Sunday, 18 July 2010

Epic effort for a Master

An amazing day yesterday - Tom,who organised tickets for the BBC Proms as birthday gift, arrived about 9pm on Friday evening. After a late night session swotting up with a DVD of Wagner's Die Meistersinger (helped down with bread, cheese and a bottle of German lager) we went to bed at 2 am, got up at 6 and zipped down the M1 to Potters Bar where we touched base with big sister Liz who leapt into her car to lead us in to Potters Bar Station. Racing against time, we jumped on a train to Finsbury Park, changed to the Piccadilly line for South Kensington just making it to take our seats in the Recital Room of the Royal College of Music for 11am and an illuminating talk by historian Tim Blanning about the historical context of this fascinating, entertaining and once you have a translation to hand, thoroughly accessible masterpiece.

The Meistersingers and Guildsmen of 15th century Nuremburg seem to have had much in common with the Little Mester Cutlers of Sheffield who were held in high esteem before the magnates of the industrial revolution ensnared them into dependency and transformed the once green and pleasant Don Valley into a reeking vale of filth from which it is only just recovering. I could see where Wagner was coming from in his critique of a society defensively clinging to the rituals of the past. The struggle of the creative and passionate to shine through a protective layer of restrictive rules and regulations is an issue now, as as ever.

Tom had to prod me awake a few times in the following two talks which were only slightly less inspiring but I am pleased to say that I was fully recovered by the time we took our seats in the choir stalls in the grand Royal Albert Hall, possibly I ws sitting in the very seat where my Grandad Logan once sat when he sang with the Royal Choral Society in the 1930s. Fortunately I wasn't required to sing, just to sit back and set free Bryn Tervel and the awesome Welsh National Opera Company on the stage of my imagination.
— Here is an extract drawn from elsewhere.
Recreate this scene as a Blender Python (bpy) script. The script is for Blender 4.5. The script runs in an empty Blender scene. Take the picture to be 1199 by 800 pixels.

The next six hours flowed by in a most civilised manner with tea interval for a picnic in Kensington Gardens. Too soon we were streaming out of that magnificent building with 6,000 others and heading back by Tube to drive back up the motorway and fall into bed at three o'clock this morning. Thankfully the 6,000 others went home by another route.

This morning I find myself humming the cobblers' anthem. Maybe, now I have a full set of instructions from a Master, I shall write my own travelling song.